Phone Call

The phone rang. It was still early morning dark. She rolled over and the phone rang again and finally registered as something real, not the panicky climax to a bad dream. Her chest clutched, sure the nursing home was calling about the imminent demise of her father. But then she remembered that he had died six months ago.

So she rolled out of bed and lunged for the phone on her dresser. On the other end of the line a voice with an accent asked for her father.

“May I speak with Mr. Putnam?”

“He’s dead,” she said, surprised at how easily it came out. Her breathing slowed.

The voice went on, calmly. “May I speak with Mrs. Putnam?”

“No. She’s had strokes, can’t talk, and is in a nursing home.”

The soothing voice went on. “When will she be home?”

Her chest tightened again, this time with irritation. “Never. And she can’t talk anyway.”

“When would be a good time to call them?”

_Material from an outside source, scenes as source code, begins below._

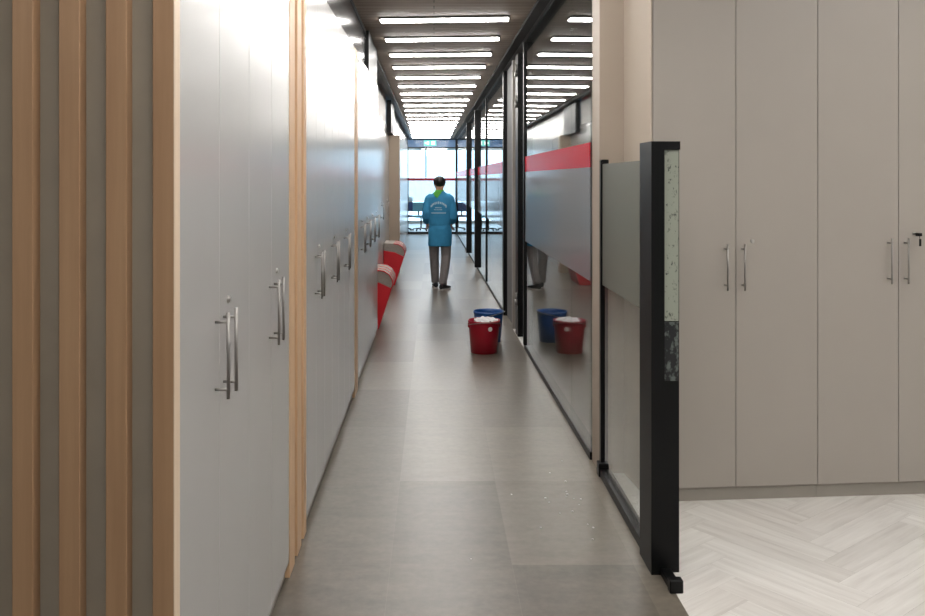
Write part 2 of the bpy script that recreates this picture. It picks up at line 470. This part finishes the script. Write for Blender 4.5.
# right-hand cabinets (the run is turned a few degrees)
RA = math.radians(-90 - 0)          # +x of the cabinet points to the camera (-Y)
ROT = math.radians(4.6)
R0 = Vector((1.132, 4.503, 0)); RW = .889
dirv = Vector((math.cos(ROT), math.sin(ROT), 0))
for k, lab in enumerate(('warm grey double cabinet on the right, beside the cream column, empty lock', 'warm grey double cabinet at the right edge of the photo, key hanging from lock')):
    c = cabinet(R0 + dirv * (RW * k), RA + ROT, RW, lab, mat=M['doorR'], top=3.04, depth=.40, plinth=.072, gapw=.0016, hz=1.222 + k * .026, lockz=1.355 + k * .034, hskew=.013, lockoff=.088, hoff=.046)
    if k == 1:
        d2 = [o for o in c.children if o.name.startswith('door')][1]
        y = RW / 2 + .088
        key = MB()
        key.tube((.008, y, 1.389), (.030, y, 1.389), .0035, n=8)
        key.box(.022, .050, y - .010, y + .012, 1.379, 1.396, .003)
        key.box(.036, .039, y + .002, y + .014, 1.326, 1.364, .001)
        key.tube((.0375, y + .008, 1.360), (.034, y + .004, 1.384), .0015, n=6)
        key.build('key', M['black'], d2)
# cream side panel of that run, facing the corridor
struct(MB().hexa([(1.084, 4.968, 0), (1.1215, 4.503, 0), (1.1300, 4.503, 0), (1.0925, 4.968, 0), (1.084, 4.968, 3.05), (1.1215, 4.503, 3.05), (1.1300, 4.503, 3.05), (1.0925, 4.968, 3.05)]).build('trim_7', M['cream']))

bpy.data.objects.remove(HAND); bpy.data.objects.remove(LOCK); bpy.data.objects.remove(MB_slot)

# ------------------------------------------------------------------ glass walls on the right
def strip(y0, y1, xo0, xo1, z0, z1):
    """8 points of a bar that follows the right wall; z may be functions of y"""
    f = lambda z, y: z(y) if callable(z) else z
    q = [(y0, xo0), (y0, xo1), (y1, xo1), (y1, xo0)]
    return [(glass_x(y) + xo, y, f(z0, y)) for y, xo in q] + [(glass_x(y) + xo, y, f(z1, y)) for y, xo in q]
def local(pts, o): return [(p[0] - o[0], p[1] - o[1], p[2] - o[2]) for p in pts]

def bay(y0, y1, label, seams=(), frames=((0, .05, -.01),), film_on=True):
    o = (glass_x(y0), y0, 0)
    t = empty('glass_partition', o, label, 'glass partition', 'floor to ceiling glass partitions on the right')
    head = lambda y: ceil_z(y) - .050
    cuts = [y0] + list(seams) + [y1]
    for a, b in zip(cuts[:-1], cuts[1:]):
        g_ = .0 if a == y0 else .003
        MB().hexa(local(strip(a + g_, b, .004, .014, .045, head), o)).build('pane', M['glass'], t)
    if film_on:
        MB().hexa(local(strip(y0, y1, .0005, .0030, 1.07, 1.75), o)).build('frosted_film', M['film'], t)
        MB().hexa(local(strip(y0, y1, .0005, .0030, 1.7505, 1.90), o)).build('red_band', M['redfilm'], t)
    MB().hexa(local(strip(y0, y1, 0, .07, .0, .045), o)).build('base_rail', M['black'], t)
    MB().hexa(local(strip(y0, y1, .0, .07, head, lambda y: ceil_z(y) - .0455), o)).build('head_rail', M['black'], t)
    for a, wd, out in frames:
        MB().hexa(local(strip(y0 + a, y0 + a + wd, out, .075, .046, lambda y: head(y) - .001), o)).build('mullion', M['black'], t)
    return t
bay(5.205, 8.62, 'nearest tall glass partition, next to the cream column, with red band', seams=(5.90,), frames=((3.34, .07, -.012),))
# doorway with sliding glass leaf
o = (glass_x(8.64), 8.64, 0)
t = empty('glass_door', o, 'black framed glass door with round steel fittings beyond the nearest partition', 'door')
MB().hexa(local(strip(8.74, 8.82, .02, .07, .012, lambda y: ceil_z(y) - .06), o)).build('door_stile', M['black'], t)
MB().hexa(local(strip(9.2, 9.44, .0, .07, .012, lambda y: ceil_z(y) - .06), o)).build('door_stile', M['black'], t)
MB().hexa(local(strip(8.82, 9.2, .040, .050, .03, lambda y: ceil_z(y) - .07), o)).build('pane', M['glass'], t)
MB().hexa(local(strip(8.64, 9.7, .0, .07, .0, .010), o)).build('threshold', M['white'], t)
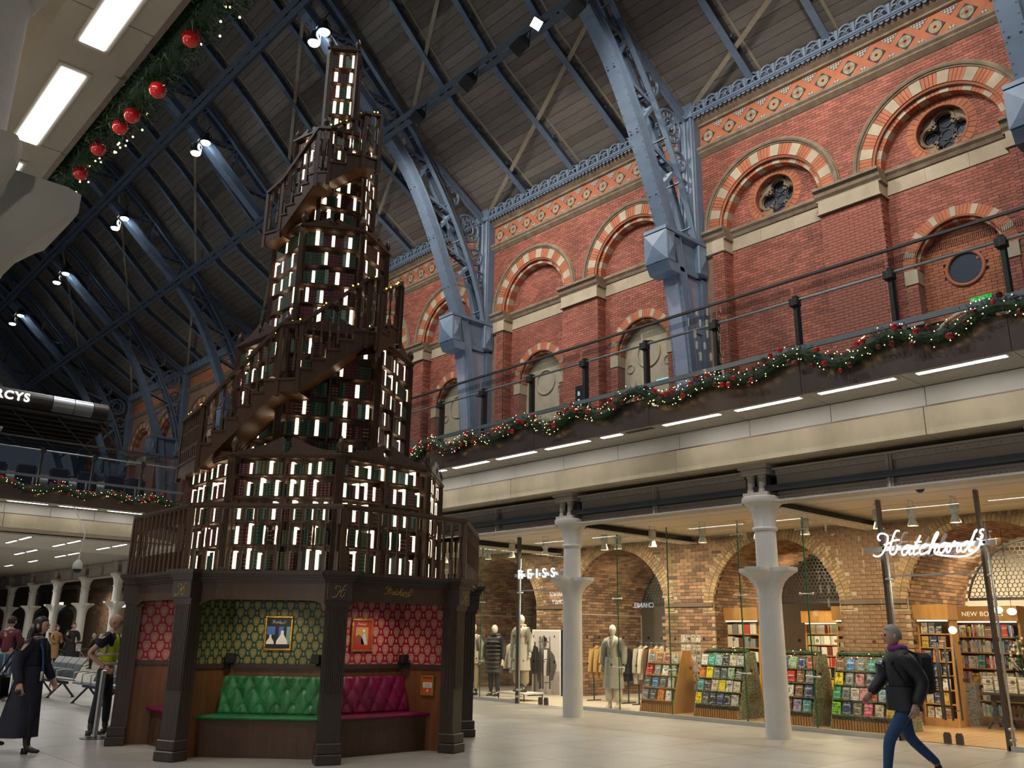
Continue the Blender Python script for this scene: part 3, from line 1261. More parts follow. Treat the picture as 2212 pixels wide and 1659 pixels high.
# spandrel tracery
m = rmb()
m.ribbon([(18.6, 16.25), (15.5, 18.12)], -.06, .06, -.08, .08)
m.ribbon([(18.6, 16.05), (15.6, 17.85)], -.03, .03, -.05, .05)
for x, z, r in ((17.85, 15.62, .50), (17.02, 16.62, .36), (16.38, 17.27, .23), (18.22, 14.62, .30), (18.42, 13.9, .2), (18.53, 13.4, .12)):
    m.tube([(x + r * math.cos(t), 0, z + r * math.sin(t)) for t in np.linspace(0, 2 * PI, 25)[:-1]], .05, 6, True)
    nl = 4 if r < .45 else 8
    if r > .15:
        for j in range(nl):
            t = 2 * PI * j / nl + .4
            rr = r * (.36 if nl == 4 else .2)
            d = r * (.52 if nl == 4 else .72)
            m.tube([(x + d * math.cos(t) + rr * math.cos(a), 0, z + d * math.sin(t) + rr * math.sin(a)) for a in np.linspace(t - 2.3, t + 2.3, 9)], .024, 5)
        if nl == 8:
            m.tube([(x + r * .52 * math.cos(t), 0, z + r * .52 * math.sin(t)) for t in np.linspace(0, 2 * PI, 21)[:-1]], .035, 6, True)
m.build('tracery', BLUE, rib, smooth=40)
# rivets
m = rmb()


def rivet(x, y, z, r=.022):
    m.add([(x + r, y, z), (x - r, y, z), (x, y + r, z), (x, y - r, z), (x, y, z + r), (x, y, z - r)], [(0, 2, 4), (2, 1, 4), (1, 3, 4), (3, 0, 4), (2, 0, 5), (1, 2, 5), (3, 1, 5), (0, 3, 5)])


for path, off, yy in ((IN_S, 0, .17), (IN_S, -.28, .2), (IN_F, 0, .24)):
    for p in resample(path, .22)[:95]:
        for s in (-1, 1):
            rivet(p[0] - (.0 if off == 0 else -.2), s * yy, p[1] if off == 0 else p[1] + .2, .02)
for p in resample(OUT_S, .2)[:40]:
    for s in (-1, 1):
        rivet(p[0], s * .185, p[1])
m.build('rivet', BLUE, rib, kind='stuff')
rl = ['blue iron roof rib at the right edge, cut off by the picture frame', 'blue iron roof rib standing right of the middle against the brick wall',
      'blue iron roof rib on the brick wall just right of the book tower', 'pale lit blue roof rib rising behind the left side of the book tower',
      'dark blue roof rib left of the pale lit rib behind the book tower', 'purple-shadowed roof rib behind the canopy end with white letters',
      'far roof rib seen above the white-lettered canopy', 'farthest roof rib at the left edge above the canopy']
for k in range(-1, 7):
    if k == 0:
        rib['label'] = rl[1]
    else:
        copy_thing(rib, (18.2, RIB0 + RIBD * k, 5.6), rl[k + 1])

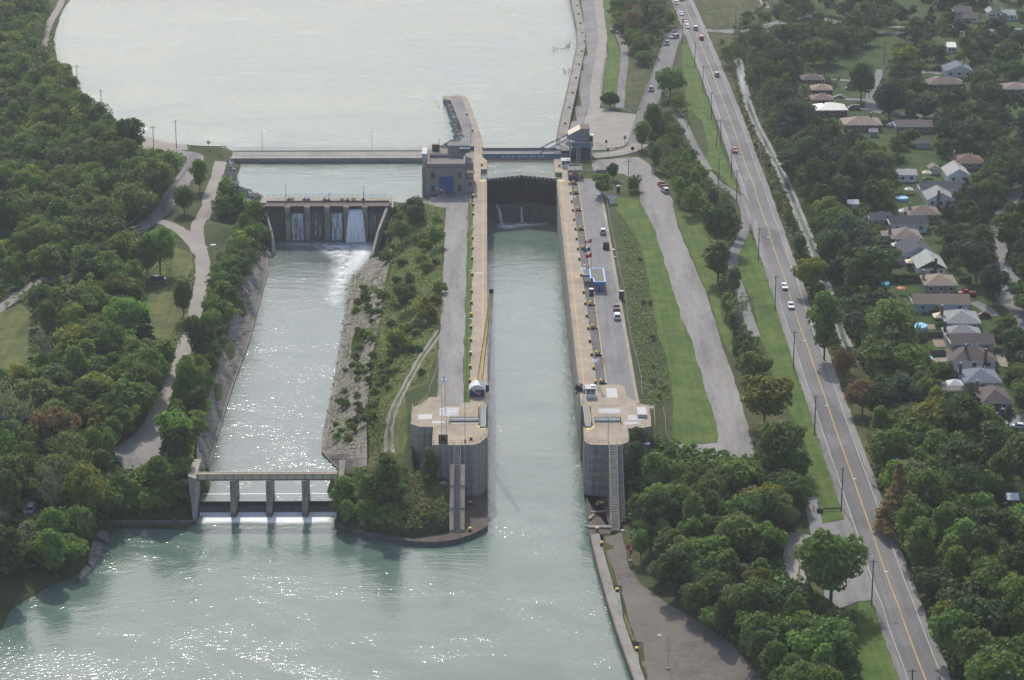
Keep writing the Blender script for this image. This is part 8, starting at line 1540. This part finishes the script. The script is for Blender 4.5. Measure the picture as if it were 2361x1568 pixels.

She gasped, then said, “When they reincarnate, and I don’t know when that will be.”

She slammed the phone down and stumbled back to bed. Quite cheerful now that for once in her life she’d had the right thing to say at the right time, she went right back into a deep, peaceful sleep.

5 comments on “Phone Call

  1. Steve Smith says:

    Debrah. Question: Does a left hook leave a mark on the insensible? Answer: No, but it’s so satisfying. Great mini-story. I’d like to see you flesh it out. it speaks to so much of the brainless electronic noise out there wafting through the ether.

  2. I love that you dealt with it this way!

  3. JoySue Ruterman says:

    very brief but to the point. Well down. I liked it.